Sunday, December 2, 2012

I Make Everyone Proud But You

I can't sleep. Your repentant words echo throughout my head. 
"I've created something selfish and spoiled, something that I now regret." 

I'll be getting ready for a long day come the early morning rays of sunshine. I'll turn on my Christmas lights, open my blinds, feed my cat, make my bed, brush my teeth, pull my hair into a bun, get into my freezing cold car and leave for school. As I do my morning tasks, your words will haunt me. They will chase after my brain and remind me of everything I'm not. The problem is that you won't remember. You never remember.  Many hours after I leave, you will wake up from your sleep. You'll roll out of bed, take out your night guard, go pee and turn on the coffee. You'll mosey your way back to your bedroom and lay on your mattress. Maybe you'll think about our fight from tonight. Maybe it'll cross your mind that there was no end result. You taught me to never go to bed angry or upset with another living being. But here I am, laying in bed, waiting on you as you're probably waiting on me. 

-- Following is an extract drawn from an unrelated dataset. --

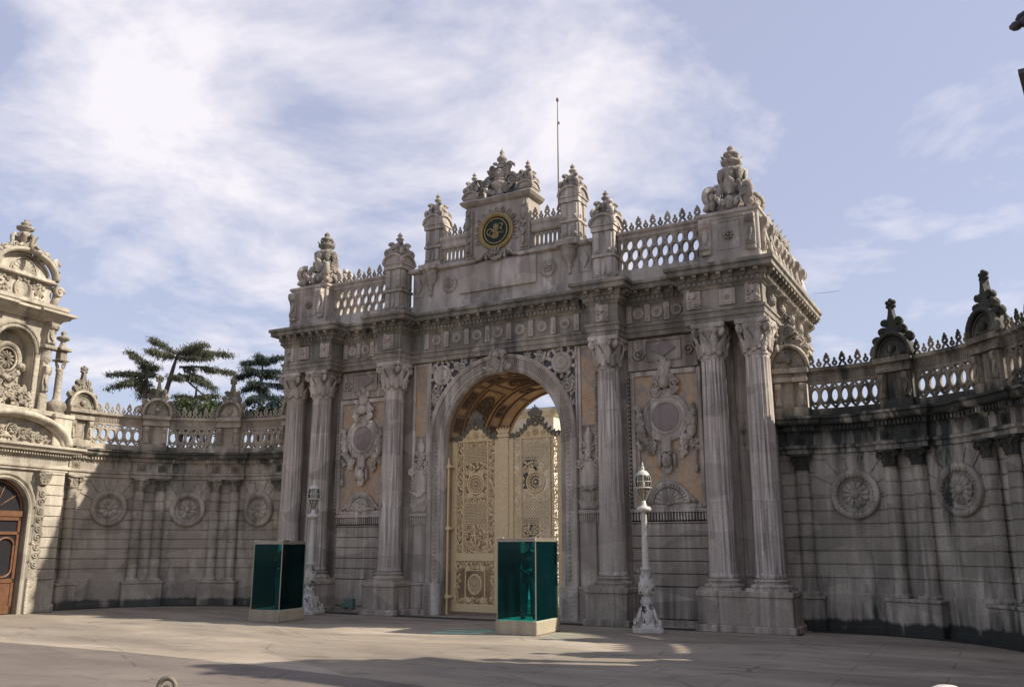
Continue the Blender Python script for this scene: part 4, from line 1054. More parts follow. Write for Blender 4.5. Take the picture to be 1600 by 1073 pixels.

I'm sorry for yelling. I'm sorry for being disrespectful. I'm sorry for being lazy. I'm sorry for being selfish. I'm sorry for disappointing you. I'm sorry for not being what you expected. I'm sorry for not being what you wanted. I'm sorry for becoming something you regret. I'm sorry for not being enough. 
It's never enough. 

"It's okay that you are the way you are though, it's my fault."

You can blame yourself for me turning out this way. That's fine. Blame yourself. Beat yourself up for the terrible human I've become. The bottom line isn't whose fault it is that I turned out this way, it's the fact that I've become something you're ashamed of. And that isn't anyone's fault but mine. It is me that is disappointing. It is me that is the regret. It is me that is selfish. It is me that is self seeking. It is me. It's me. Despite me being my own person, you seem to believe I've become a fuck-up because of you. If that's what you want to walk in, then by all means. Do it. 

Because I couldn't have possibly turned out to be this way because of my own thoughts, actions, desires, wants and needs. It couldn't possibly have to do with me continually overworking myself because I try to be enough for you and everyone else on this God forsaken planet, but never measure up to what I should. It definitely isn't the fact that I'm a candle that's been burnt from both ends. It is absolutely, 100%, undoubtedly because I want to make your life as miserable as possible. 

Yes. That must be it. 

But you don't have to be disappointed in me, hate me, or regret me. I already do all of that enough for the both of us. So stop wasting your time and realize that these not-so-sober arguments get us no where but deeper into this self hatred I'm already wallowing in.